Riyadh has repeatedly said it would stick to the decades-old Arab League position of not establishing official ties with Israel until the conflict with the Palestinians is resolved. But it is showing signs of greater openness towards Israel, and announced Friday it was lifting overflight restrictions on aircraft travelling to and from Israel, a move Biden hailed as "historic".

Israeli caretaker Prime Minister Yair Lapid also praised the decision. "This is the first official step in normalisation with Saudi Arabia," he said.
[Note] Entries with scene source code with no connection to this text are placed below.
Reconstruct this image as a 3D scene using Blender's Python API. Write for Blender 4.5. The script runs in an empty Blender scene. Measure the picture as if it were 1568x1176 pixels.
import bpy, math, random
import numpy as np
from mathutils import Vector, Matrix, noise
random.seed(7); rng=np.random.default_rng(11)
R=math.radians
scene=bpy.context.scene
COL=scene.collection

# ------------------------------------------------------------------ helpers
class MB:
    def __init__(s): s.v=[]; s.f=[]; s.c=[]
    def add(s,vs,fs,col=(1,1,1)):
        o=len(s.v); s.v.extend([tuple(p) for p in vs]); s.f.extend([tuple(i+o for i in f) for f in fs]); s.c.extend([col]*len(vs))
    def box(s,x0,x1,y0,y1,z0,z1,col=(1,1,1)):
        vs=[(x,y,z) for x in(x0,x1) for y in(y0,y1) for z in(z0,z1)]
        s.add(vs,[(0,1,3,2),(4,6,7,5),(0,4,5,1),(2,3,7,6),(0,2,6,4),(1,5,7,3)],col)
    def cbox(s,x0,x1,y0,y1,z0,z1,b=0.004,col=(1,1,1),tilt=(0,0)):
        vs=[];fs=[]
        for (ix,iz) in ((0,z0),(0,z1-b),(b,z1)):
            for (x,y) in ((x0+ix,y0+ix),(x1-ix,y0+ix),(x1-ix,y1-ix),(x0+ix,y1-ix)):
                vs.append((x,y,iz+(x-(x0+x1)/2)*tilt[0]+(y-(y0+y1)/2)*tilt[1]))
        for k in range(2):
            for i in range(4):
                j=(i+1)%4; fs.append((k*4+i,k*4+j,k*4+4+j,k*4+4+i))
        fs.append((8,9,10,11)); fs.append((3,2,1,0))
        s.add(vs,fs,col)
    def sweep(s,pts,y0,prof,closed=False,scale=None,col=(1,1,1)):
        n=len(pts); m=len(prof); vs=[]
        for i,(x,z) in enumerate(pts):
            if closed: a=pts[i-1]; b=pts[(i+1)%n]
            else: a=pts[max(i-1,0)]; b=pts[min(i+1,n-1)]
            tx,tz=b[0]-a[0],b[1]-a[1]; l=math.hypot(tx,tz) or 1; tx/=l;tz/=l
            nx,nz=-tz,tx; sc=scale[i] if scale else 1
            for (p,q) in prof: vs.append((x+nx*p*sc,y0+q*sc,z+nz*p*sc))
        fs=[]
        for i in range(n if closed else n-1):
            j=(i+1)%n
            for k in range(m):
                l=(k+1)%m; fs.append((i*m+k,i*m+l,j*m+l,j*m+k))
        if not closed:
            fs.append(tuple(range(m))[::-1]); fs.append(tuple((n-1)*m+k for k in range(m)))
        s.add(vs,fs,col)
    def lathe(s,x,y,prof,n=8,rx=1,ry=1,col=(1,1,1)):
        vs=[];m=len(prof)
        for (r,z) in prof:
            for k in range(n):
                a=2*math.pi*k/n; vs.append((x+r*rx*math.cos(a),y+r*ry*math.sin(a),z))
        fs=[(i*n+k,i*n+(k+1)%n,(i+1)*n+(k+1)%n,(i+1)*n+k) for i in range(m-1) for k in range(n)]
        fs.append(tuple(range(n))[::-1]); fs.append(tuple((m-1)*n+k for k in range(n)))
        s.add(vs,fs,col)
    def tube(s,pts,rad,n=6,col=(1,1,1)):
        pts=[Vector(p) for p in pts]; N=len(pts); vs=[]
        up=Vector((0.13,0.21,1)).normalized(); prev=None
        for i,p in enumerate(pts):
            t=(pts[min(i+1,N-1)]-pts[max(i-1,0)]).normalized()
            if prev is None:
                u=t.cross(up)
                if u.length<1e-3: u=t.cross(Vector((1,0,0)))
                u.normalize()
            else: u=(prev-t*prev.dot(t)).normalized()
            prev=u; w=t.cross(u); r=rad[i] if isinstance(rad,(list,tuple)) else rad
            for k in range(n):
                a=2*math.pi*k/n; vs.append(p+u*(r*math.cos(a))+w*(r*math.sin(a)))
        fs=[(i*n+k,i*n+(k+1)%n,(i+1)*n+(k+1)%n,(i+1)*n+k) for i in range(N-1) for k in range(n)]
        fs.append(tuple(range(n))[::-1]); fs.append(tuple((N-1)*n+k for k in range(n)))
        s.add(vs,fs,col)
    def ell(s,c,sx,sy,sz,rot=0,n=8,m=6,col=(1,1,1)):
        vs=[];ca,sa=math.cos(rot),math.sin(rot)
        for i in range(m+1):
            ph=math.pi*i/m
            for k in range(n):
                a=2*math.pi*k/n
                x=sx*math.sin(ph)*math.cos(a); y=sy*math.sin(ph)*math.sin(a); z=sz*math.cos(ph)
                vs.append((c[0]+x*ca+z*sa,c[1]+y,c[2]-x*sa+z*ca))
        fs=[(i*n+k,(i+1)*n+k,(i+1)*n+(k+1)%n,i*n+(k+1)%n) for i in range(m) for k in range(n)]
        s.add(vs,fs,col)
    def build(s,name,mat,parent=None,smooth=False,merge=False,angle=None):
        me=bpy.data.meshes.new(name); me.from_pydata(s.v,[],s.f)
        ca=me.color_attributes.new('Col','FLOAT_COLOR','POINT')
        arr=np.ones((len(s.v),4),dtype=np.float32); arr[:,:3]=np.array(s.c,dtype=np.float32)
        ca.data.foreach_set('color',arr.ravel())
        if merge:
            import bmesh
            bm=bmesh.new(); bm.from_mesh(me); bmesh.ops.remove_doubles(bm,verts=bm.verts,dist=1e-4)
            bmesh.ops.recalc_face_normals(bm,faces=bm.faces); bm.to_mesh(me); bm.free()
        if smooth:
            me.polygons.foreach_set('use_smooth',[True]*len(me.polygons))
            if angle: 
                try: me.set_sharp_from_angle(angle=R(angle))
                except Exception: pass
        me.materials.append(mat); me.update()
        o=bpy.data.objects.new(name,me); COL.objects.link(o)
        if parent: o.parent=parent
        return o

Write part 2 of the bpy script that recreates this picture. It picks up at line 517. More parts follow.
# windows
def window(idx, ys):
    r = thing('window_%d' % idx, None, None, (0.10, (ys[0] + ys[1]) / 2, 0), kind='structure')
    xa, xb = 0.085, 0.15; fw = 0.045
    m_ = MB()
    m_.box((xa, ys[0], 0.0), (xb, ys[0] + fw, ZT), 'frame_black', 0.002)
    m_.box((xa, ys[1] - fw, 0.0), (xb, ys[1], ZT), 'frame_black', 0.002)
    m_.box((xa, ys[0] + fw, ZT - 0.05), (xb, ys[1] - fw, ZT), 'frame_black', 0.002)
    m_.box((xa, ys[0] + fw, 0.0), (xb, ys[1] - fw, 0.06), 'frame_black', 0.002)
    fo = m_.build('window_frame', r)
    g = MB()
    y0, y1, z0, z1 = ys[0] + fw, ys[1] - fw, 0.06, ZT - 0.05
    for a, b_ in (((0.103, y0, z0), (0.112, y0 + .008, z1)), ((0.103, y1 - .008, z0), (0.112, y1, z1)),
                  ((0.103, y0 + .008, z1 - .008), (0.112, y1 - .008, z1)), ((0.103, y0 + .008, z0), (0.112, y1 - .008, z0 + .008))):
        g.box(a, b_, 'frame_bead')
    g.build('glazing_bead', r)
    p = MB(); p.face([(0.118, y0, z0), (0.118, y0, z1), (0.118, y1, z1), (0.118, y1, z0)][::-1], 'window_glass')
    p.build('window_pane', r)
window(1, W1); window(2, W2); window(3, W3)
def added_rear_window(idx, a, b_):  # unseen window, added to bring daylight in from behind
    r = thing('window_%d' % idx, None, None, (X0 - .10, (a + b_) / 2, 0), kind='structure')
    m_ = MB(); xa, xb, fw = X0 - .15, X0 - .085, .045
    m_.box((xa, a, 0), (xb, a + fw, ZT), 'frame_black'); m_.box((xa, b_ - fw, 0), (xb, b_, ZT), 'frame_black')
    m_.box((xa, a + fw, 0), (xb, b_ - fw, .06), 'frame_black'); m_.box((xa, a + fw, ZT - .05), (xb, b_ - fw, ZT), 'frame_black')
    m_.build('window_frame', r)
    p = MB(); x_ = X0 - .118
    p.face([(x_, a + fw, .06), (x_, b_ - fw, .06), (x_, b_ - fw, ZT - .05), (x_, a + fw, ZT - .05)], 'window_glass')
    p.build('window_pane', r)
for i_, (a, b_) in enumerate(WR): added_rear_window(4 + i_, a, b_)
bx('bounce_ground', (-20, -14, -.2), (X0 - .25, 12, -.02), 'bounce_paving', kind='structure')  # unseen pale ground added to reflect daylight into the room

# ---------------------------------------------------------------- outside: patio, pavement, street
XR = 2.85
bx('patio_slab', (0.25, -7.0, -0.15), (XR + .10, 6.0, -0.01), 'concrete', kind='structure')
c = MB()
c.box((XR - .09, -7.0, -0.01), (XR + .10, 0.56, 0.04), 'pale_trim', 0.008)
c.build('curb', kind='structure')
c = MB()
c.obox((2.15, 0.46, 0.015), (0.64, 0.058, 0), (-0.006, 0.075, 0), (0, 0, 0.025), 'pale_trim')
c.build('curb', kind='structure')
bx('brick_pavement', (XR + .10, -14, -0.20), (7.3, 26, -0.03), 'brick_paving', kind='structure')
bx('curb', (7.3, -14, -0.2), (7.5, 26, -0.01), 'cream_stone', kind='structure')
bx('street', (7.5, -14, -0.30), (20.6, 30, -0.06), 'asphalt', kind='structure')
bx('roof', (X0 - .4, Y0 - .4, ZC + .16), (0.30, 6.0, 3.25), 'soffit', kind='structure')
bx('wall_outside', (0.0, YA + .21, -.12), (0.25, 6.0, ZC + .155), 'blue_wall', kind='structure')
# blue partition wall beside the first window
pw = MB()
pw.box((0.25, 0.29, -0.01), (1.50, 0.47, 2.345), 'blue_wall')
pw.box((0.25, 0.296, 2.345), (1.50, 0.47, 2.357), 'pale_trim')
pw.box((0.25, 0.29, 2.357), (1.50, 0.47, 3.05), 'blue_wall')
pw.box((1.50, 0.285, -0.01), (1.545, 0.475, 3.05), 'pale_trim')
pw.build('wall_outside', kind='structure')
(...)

The White House announced Friday that peacekeepers including US soldiers would leave the strategic Red Sea island of Tiran, located near Israel, Egypt and Saudi Arabia.

Analysts say the move could spur contacts between Israel and Saudi Arabia as they chart a possible path towards formal bilateral ties.

'Political horizon' in Bethlehem'

Jeddah marks the final stop on Biden's Middle East tour, following talks on Friday with Palestinian president Mahmud Abbas and meetings with Israeli officials a day earlier.

With Palestinians banned by Israel from political activity in Jerusalem, the US president travelled to Bethlehem in the occupied West Bank to meet Abbas.

Standing alongside him, Biden reiterated his commitment to a two-state solution to end the decades-old Israeli-Palestinian conflict.

There "must be a political horizon that the Palestinian people can actually see", Biden said. "I know that the goal of the two states seems so far away," he added.

Abbas said he was "taking steps" to improve relations with Washington and aimed to see the US consulate to Palestinians in Jerusalem -- which Trump closed -- reopen.

But Biden has made clear he had no plans to reverse Trump's controversial move to recognise Jerusalem as Israel's capital, which infuriated Palestinians who see its eastern sector as the seat of their future state.

With Israeli-Palestinian peace negotiations moribund since 2014, the US delegation has been focusing on economic measures.

'Justice for Shireen'

Biden was greeted in Bethlehem with a billboard reading "Justice for Shireen", referring to Shireen Abu Akleh, the Palestinian-American journalist shot dead in May while covering an Israeli army raid in the West Bank.

Her family requested to meet Biden during his visit, but his administration has instead invited them to Washington.

"I think if President Biden (can) find an hour and a half to go and attend a sports activity, he should have respected the family and given them 10 minutes to listen to them," said Samer Sinijlawi, chairman of a Palestinian nonprofit, the Jerusalem Development Fund, after Biden on Thursday attended a ceremony for Jewish athletes.

Speaking alongside Abbas, Biden said the US "will continue to insist on a full and transparent accounting" of Abu Akleh's death. Washington earlier this month concluded she was likely shot from an Israeli military position, but that there was no evidence of intent to kill.